One of the most famous teachings of Bhagavad Gita is often quoted in simple words as:
Karma kar, phal ki chinta mat kar.
Sri Krishna expresses this idea clearly in the Gita
कर्मण्येवाधिकारस्ते मा फलेषु कदाचन ।
मा कर्मफलहेतुर्भूर्मा ते सङ्गोऽस्त्वकर्मणि ॥
(Bhagavad Gita 2.47)
Translation
You have the right to action alone, not to the fruits of action.
Do not let the results be your motive, nor fall into inaction.
This teaching sounds beautiful but for most people it also sounds confusing.
Because the immediate question is very practical:
If I don’t care about results, why will I work at all?

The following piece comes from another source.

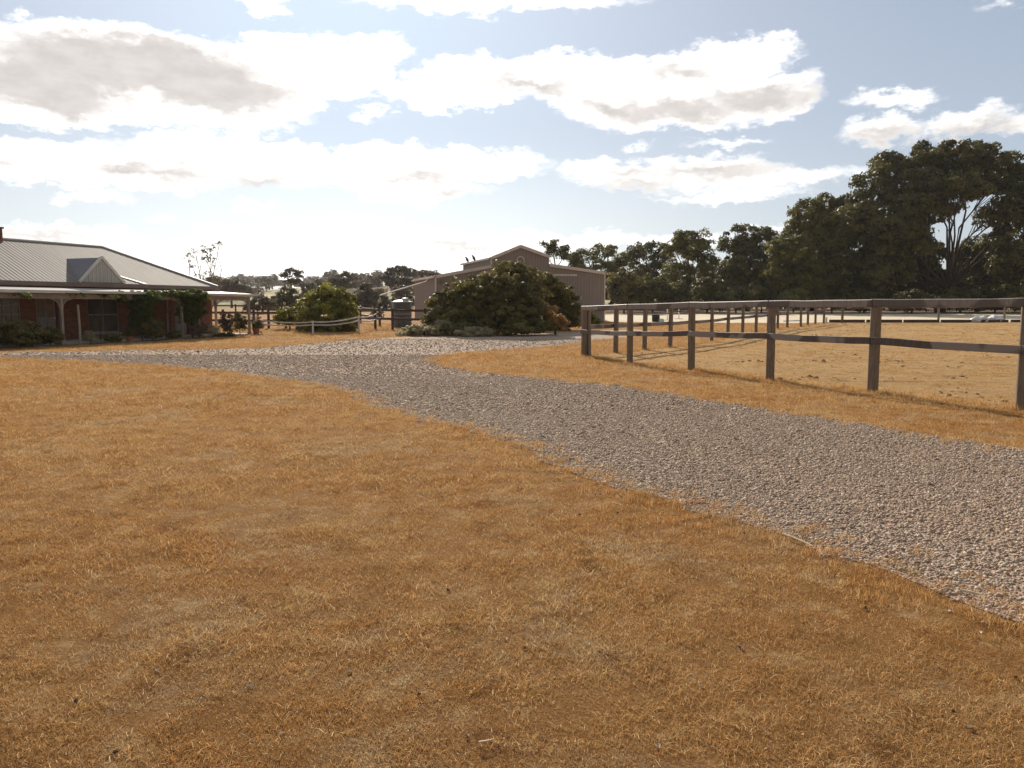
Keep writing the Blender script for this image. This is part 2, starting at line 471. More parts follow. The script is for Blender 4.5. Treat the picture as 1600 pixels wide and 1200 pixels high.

Where will motivation come from?
Swami Vivekananda faced the same doubt from his students. In his lectures on Karma Yoga, he repeatedly clarified that Krishna was not asking us to become careless or lazy.
Vivekananda said something radical:
Work done for reward binds us.
Work done as worship frees us.
The problem, he explained, is not work.
The problem is attachment to what work gives to the ego.
This is where most people get stuck and miss the liberating power of this teaching.
Let’s understand this through two simple ideas:
- Karma Yoga
- Focusing on the process, not the result
If these are understood correctly, karma stops being bondage and starts becoming freedom.
Karma Yoga – Liberation Through Work
Let’s take a simple, modern example.
Amit works as a Product Manager in a large e-commerce company. He has just been assigned an important project. If it succeeds, he may get recognition, a raise or better visibility. If it fails, it could affect his future opportunities.
Now pause and look closely.
Who exactly is getting praised or blamed here?
Is it Amit – the conscious being? Or is it the role, the image, the professional identity called “Product Manager Amit” ?
From the standpoint of Vedanta and Krishna’s teaching, Amit is not this limited image. His true nature is awareness itself – steady, complete, untouched.
The image that gets hurt by failure or inflated by success is what Vedanta calls the ego.
The ego is not something evil. It is simply a mistaken identity – confusing who we truly are with the roles we play.
Success and failure operate at the level of the ego.
Praise and criticism touch the image.
But the deeper Self remains untouched – just like the sky remains unchanged whether clouds gather or disperse.
Karma Yoga means:
Do the work fully, but don’t confuse the result with who you are.
Focus on the Process, Not the Result
There is another very practical dimension to this teaching.
Have you noticed how work flows better when the mind is calm?
When you are constantly worried about outcomes – appraisal, praise, failure, reputation – your energy gets divided. Fear creeps in. Creativity shrinks. Risk-taking reduces.
Think of a successful movie star.
He is loved when he plays a romantic hero. Now a script comes where he must play a comedian or a negative role. Immediately the mind says:
What if this fails? What if my image is damaged?
This fear limits growth.
But when he focuses on the craft, the character and the learning, something changes. He grows as an artist. Whether the movie succeeds or not is no longer fully in his control and never really was.
This is exactly what Krishna is pointing to.
Results depend on many factors: timing, people, systems, market and circumstances beyond us.
Effort is in our hands.
Sincerity is in our hands.
Attention is in our hands.
When attention moves from “How will I look?” to “How can I do this well?”
work becomes lighter – and strangely, more effective.
Now motivation no longer comes from fear or reward.
It comes from clarity, growth and contribution.
When Work Stops Binding
So the teaching is not: “Don’t care about results”.
The teaching is: “Don’t make results the source of your identity”.
When work is done only to protect or enhance the ego, it binds.
When work is done as an offering, with presence and sincerity, it frees.
Then karma no longer becomes a chain. It becomes a path.
And slowly, without forcing anything,
Good doesn’t feel like “I did it”
It feels like “It happened through me”
That is the freedom Krishna and Vivekananda were pointing toward.